Could the lines from the start of the data through the line with "from mathutils import Vector, Matrix" be set down exactly, with no pictures among them?

Start GIVEN DATA

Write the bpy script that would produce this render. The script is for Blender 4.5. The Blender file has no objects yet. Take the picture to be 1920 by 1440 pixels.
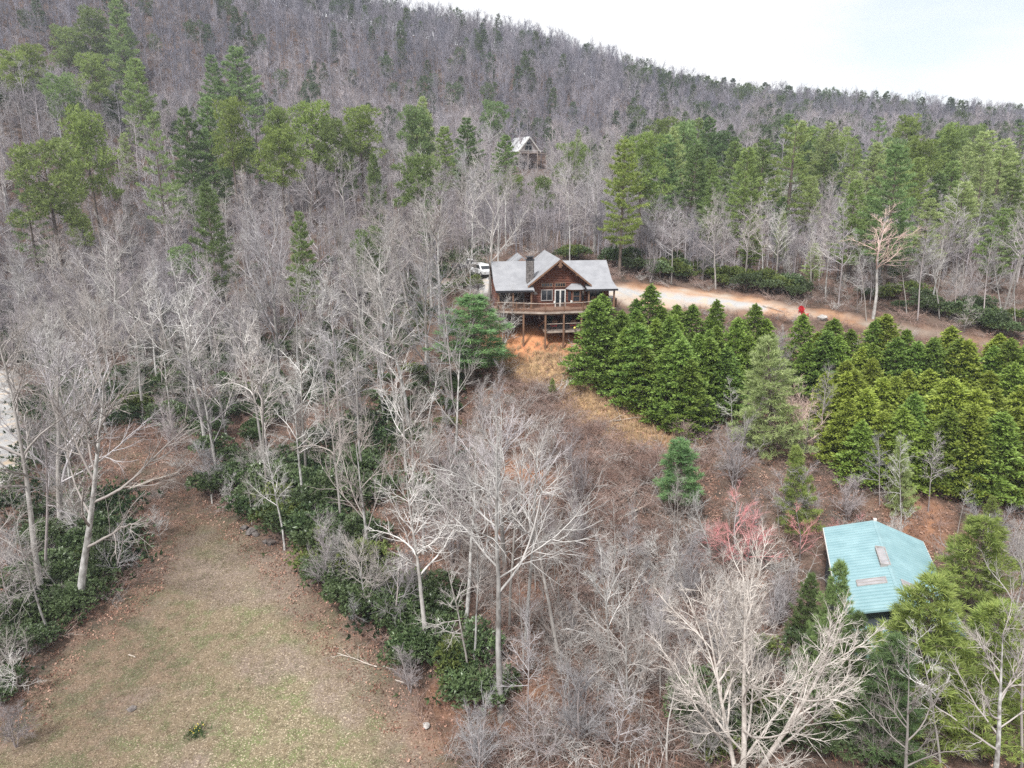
import bpy, math, random
import numpy as np
from mathutils import Vector, Matrix

# ------------------------------------------------------------------ scene, camera, light
SC = bpy.context.scene
COL = SC.collection
TH = math.radians(16.0)
F = 1331.0                      # focal length in photo pixels (1920 wide)
cam_d = bpy.data.cameras.new('camera')
cam = bpy.data.objects.new('camera', cam_d)
COL.objects.link(cam)
cam.location = (0, 0, 0)
cam.rotation_euler = (math.radians(90) - TH, 0, 0)
cam_d.sensor_fit = 'HORIZONTAL'
cam_d.sensor_width = 36.0
cam_d.lens = 36.0 * F / 1920.0
cam_d.clip_start = 0.5
cam_d.clip_end = 5000
SC.camera = cam

SC.view_settings.view_transform = 'Standard'
SC.view_settings.look = 'None'
SC.view_settings.gamma = 1
SC.view_settings.use_curve_mapping = False
SC.view_settings.exposure = 0.76
SC.render.engine = 'CYCLES'
SC.cycles.use_denoising = False
SC.cycles.sample_clamp_indirect = 1.5
SC.cycles.sample_clamp_direct = 6.0
SC.cycles.max_bounces = 6
SC.cycles.diffuse_bounces = 3
SC.cycles.transparent_max_bounces = 6
SC.cycles.volume_bounces = 0

SUN_EL, SUN_AZ = math.radians(56), math.radians(-150)      # azimuth from +Y, clockwise: behind the camera, to the left
W = bpy.data.worlds.new('World'); SC.world = W; W.use_nodes = True
nt = W.node_tree; nt.nodes.clear()
def wn(t): return nt.nodes.new(t)
sky = wn('ShaderNodeTexSky'); sky.sky_type = 'NISHITA'; sky.sun_disc = False
sky.sun_elevation = SUN_EL; sky.sun_rotation = SUN_AZ
tc = wn('ShaderNodeTexCoord'); mp = wn('ShaderNodeMapping'); mp.inputs['Scale'].default_value = (1.3, 1.3, 4.5)
mp.inputs['Location'].default_value = (0.35, 0.1, 0.2)
nz = wn('ShaderNodeTexNoise'); nz.inputs['Scale'].default_value = 1.5; nz.inputs['Detail'].default_value = 4
rmp = wn('ShaderNodeValToRGB'); rmp.color_ramp.elements[0].position = 0.30; rmp.color_ramp.elements[1].position = 0.46
rmp.color_ramp.elements[0].color = (0.58, 0.58, 0.58, 1)
mx = wn('ShaderNodeMixRGB'); mx.inputs['Color2'].default_value = (6.8, 6.85, 6.95, 1)
bg = wn('ShaderNodeBackground'); bg.inputs['Strength'].default_value = 0.10
wo = wn('ShaderNodeOutputWorld')
L = nt.links.new
L(tc.outputs['Generated'], mp.inputs['Vector']); L(mp.outputs[0], nz.inputs['Vector']); L(nz.outputs[0], rmp.inputs[0])
L(rmp.outputs[0], mx.inputs[0]); L(sky.outputs[0], mx.inputs['Color1']); L(mx.outputs[0], bg.inputs[0]); L(bg.outputs[0], wo.inputs[0])

sun_d = bpy.data.lights.new('sun', 'SUN'); sun_d.energy = 3.8; sun_d.angle = math.radians(10); sun_d.color = (1.0, 0.98, 0.95)
sun = bpy.data.objects.new('sun', sun_d); COL.objects.link(sun)
sdir = Vector((math.sin(SUN_AZ) * math.cos(SUN_EL), math.cos(SUN_AZ) * math.cos(SUN_EL), math.sin(SUN_EL)))
sun.rotation_euler = sdir.to_track_quat('Z', 'Y').to_euler()
sun.location = sdir * 900

# ------------------------------------------------------------------ helpers
HAZE = True
RNG = np.random.default_rng(7)
random.seed(7)
CT, ST = math.cos(TH), math.sin(TH)

def P(u, v, Y):
    """world point on the sight line of photo pixel (u, v) at forward distance Y"""
    t = Y / (F * CT + (720 - v) * ST)
    return np.array([t * (u - 960), Y, t * (-F * ST + (720 - v) * CT)])

def proj(X, Y, Z):
    d = Y * CT - Z * ST
    return 960 + F * X / d, 720 - F * (Y * ST + Z * CT) / d, d

def tag(o, label=None, cat=None, group=None, kind=None):
    if label: o['label'] = label
    if cat: o['category'] = cat
    if group: o['group'] = group
    if kind: o['kind'] = kind
    return o

def empty(name, loc, rz=0.0, s=1.0, lean=(0, 0)):
    o = bpy.data.objects.new(name, None); COL.objects.link(o)
    o.location = [float(c) for c in loc]; o.rotation_euler = (lean[0], lean[1], rz); o.scale = (s, s, s)
    o.empty_display_size = 0.2
    return o

def link(name, me, parent=None):
    o = bpy.data.objects.new(name, me); COL.objects.link(o)
    if parent is not None: o.parent = parent
    return o

def mesh_np(name, V, T, mat=None, tint=None, smooth=False, k=3):
    me = bpy.data.meshes.new(name)
    V = np.asarray(V, np.float32); T = np.asarray(T, np.int32)
    me.vertices.add(len(V)); me.vertices.foreach_set('co', V.ravel())
    me.loops.add(T.size); me.loops.foreach_set('vertex_index', T.ravel())
    me.polygons.add(len(T)); me.polygons.foreach_set('loop_start', np.arange(0, T.size, k, dtype=np.int32))
    if smooth: me.polygons.foreach_set('use_smooth', np.ones(len(T), bool))
    if tint is not None:
        a = me.attributes.new('tint', 'FLOAT', 'POINT'); a.data.foreach_set('value', np.asarray(tint, np.float32))
    me.update(calc_edges=True)
    if mat is not None: me.materials.append(mat)
    return me

def tubes(S, k=3):
    """S: (n, 8) rows p0 p1 r0 r1 -> verts, tris of separate tapered k-sided tubes"""
    S = np.asarray(S, float).reshape(-1, 8); n = len(S)
    p0, p1, r0, r1 = S[:, :3], S[:, 3:6], S[:, 6], S[:, 7]
    d = p1 - p0; d /= np.maximum(np.linalg.norm(d, axis=1, keepdims=True), 1e-9)
    ref = np.where(np.abs(d[:, 2:3]) > 0.9, np.array([[1.0, 0, 0]]), np.array([[0, 0, 1.0]]))
    a = np.cross(d, ref); a /= np.maximum(np.linalg.norm(a, axis=1, keepdims=True), 1e-9); b = np.cross(d, a)
    V = np.zeros((n, 2 * k, 3))
    for i in range(k):
        c, s = math.cos(2 * math.pi * i / k), math.sin(2 * math.pi * i / k)
        o = a * c + b * s
        V[:, i] = p0 + o * r0[:, None]; V[:, k + i] = p1 + o * r1[:, None]
    f = []
    for i in range(k):
        j = (i + 1) % k
        f += [(i, j, k + j), (i, k + j, k + i)]
    f = np.array(f)
    T = (f[None] + (np.arange(n) * 2 * k)[:, None, None]).reshape(-1, 3)
    return V.reshape(-1, 3), T

def merge(parts):
    Vs, Ts, o = [], [], 0
    for V, T in parts:
        Vs.append(V); Ts.append(np.asarray(T) + o); o += len(V)
    return np.concatenate(Vs), np.concatenate(Ts)

class MB:
    """collects boxes, prisms and tubes into one mesh object"""
    def __init__(s): s.v = []; s.f = []
    def add(s, V, Fc):
        o = len(s.v); s.v += [tuple(map(float, p)) for p in V]; s.f += [[i + o for i in f] for f in Fc]; return s
    def box(s, x0, x1, y0, y1, z0, z1):
        V = [(x, y, z) for z in (z0, z1) for (x, y) in ((x0, y0), (x1, y0), (x1, y1), (x0, y1))]
        return s.add(V, [(3, 2, 1, 0), (4, 5, 6, 7), (0, 1, 5, 4), (1, 2, 6, 5), (2, 3, 7, 6), (3, 0, 4, 7)])
    def bar(s, a, b, w, h):
        """square bar from a to b, w wide and h high"""
        a, b = Vector(a), Vector(b); d = (b - a).normalized()
        ref = Vector((0, 0, 1)) if abs(d.z) < 0.95 else Vector((0, 1, 0))
        sx = d.cross(ref).normalized() * w / 2; sz = sx.cross(d).normalized() * h / 2
        V = [p + q for p in (a, b) for q in (-sx - sz, sx - sz, sx + sz, -sx + sz)]
        return s.add(V, [(3, 2, 1, 0), (4, 5, 6, 7), (0, 1, 5, 4), (1, 2, 6, 5), (2, 3, 7, 6), (3, 0, 4, 7)])
    def prism(s, prof, fn0, fn1):
        """prof: list of 2-D points; fn0/fn1 map one to 3-D at the two ends"""
        n = len(prof); V = [fn0(*p) for p in prof] + [fn1(*p) for p in prof]
        return s.add(V, [list(range(n))[::-1], [n + i for i in range(n)]] + [(i, (i + 1) % n, n + (i + 1) % n, n + i) for i in range(n)])
    def px(s, prof, x0, x1): return s.prism(prof, lambda y, z: (x0, y, z), lambda y, z: (x1, y, z))
    def py(s, prof, y0, y1): return s.prism(prof, lambda x, z: (x, y0, z), lambda x, z: (x, y1, z))
    def pz(s, prof, z0, z1): return s.prism(prof, lambda x, y: (x, y, z0), lambda x, y: (x, y, z1))
    def tube(s, pts, r, k=8):
        for a, b in zip(pts[:-1], pts[1:]):
            V, T = tubes([[*a, *b, r, r]], k); s.add(V, T.tolist())
            s.add([V[i] for i in range(k)], [list(range(k))]); s.add([V[k + i] for i in range(k)], [list(range(k))])
        return s
    def cyl(s, c, axis, r, h, k=14):
        c = Vector(c); ax = Vector(axis).normalized(); return s.tube([c - ax * h / 2, c + ax * h / 2], r, k)
    def ball(s, c, r, nu=10, nv=7, sz=1.0, jit=0.0, rng=None):
        V = [(c[0], c[1], c[2] - r * sz)]; Fc = []
        for j in range(1, nv):
            ph = -math.pi / 2 + math.pi * j / nv
            for i in range(nu):
                q = 1 + (rng.uniform(-jit, jit) if rng else 0)
                V.append((c[0] + r * q * math.cos(ph) * math.cos(2 * math.pi * i / nu), c[1] + r * q * math.cos(ph) * math.sin(2 * math.pi * i / nu), c[2] + r * q * sz * math.sin(ph)))
        V.append((c[0], c[1], c[2] + r * sz)); top = len(V) - 1
        for i in range(nu):
            Fc.append((0, 1 + (i + 1) % nu, 1 + i)); Fc.append((top, top - nu + i, top - nu + (i + 1) % nu))
        for j in range(nv - 2):
            for i in range(nu):
                a = 1 + j * nu + i; b = 1 + j * nu + (i + 1) % nu
                Fc.append((a, b, b + nu, a + nu))
        return s.add(V, Fc)
    def build(s, name, mat, parent=None, bevel=0, smooth=False):
        me = bpy.data.meshes.new(name); me.from_pydata(s.v, [], s.f); me.update()
        me.materials.append(mat)
        if smooth: me.polygons.foreach_set('use_smooth', np.ones(len(me.polygons), bool))
        o = link(name, me, parent)
        if bevel:
            m = o.modifiers.new('bevel', 'BEVEL'); m.width = bevel; m.segments = 2; m.limit_method = 'ANGLE'
        return o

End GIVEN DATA

SOLVED EXERCISE:
Write the bpy script that would produce this render. The script is for Blender 4.5. The Blender file has no objects yet. Take the picture to be 1920 by 1440 pixels.
import bpy, math, random
import numpy as np
from mathutils import Vector, Matrix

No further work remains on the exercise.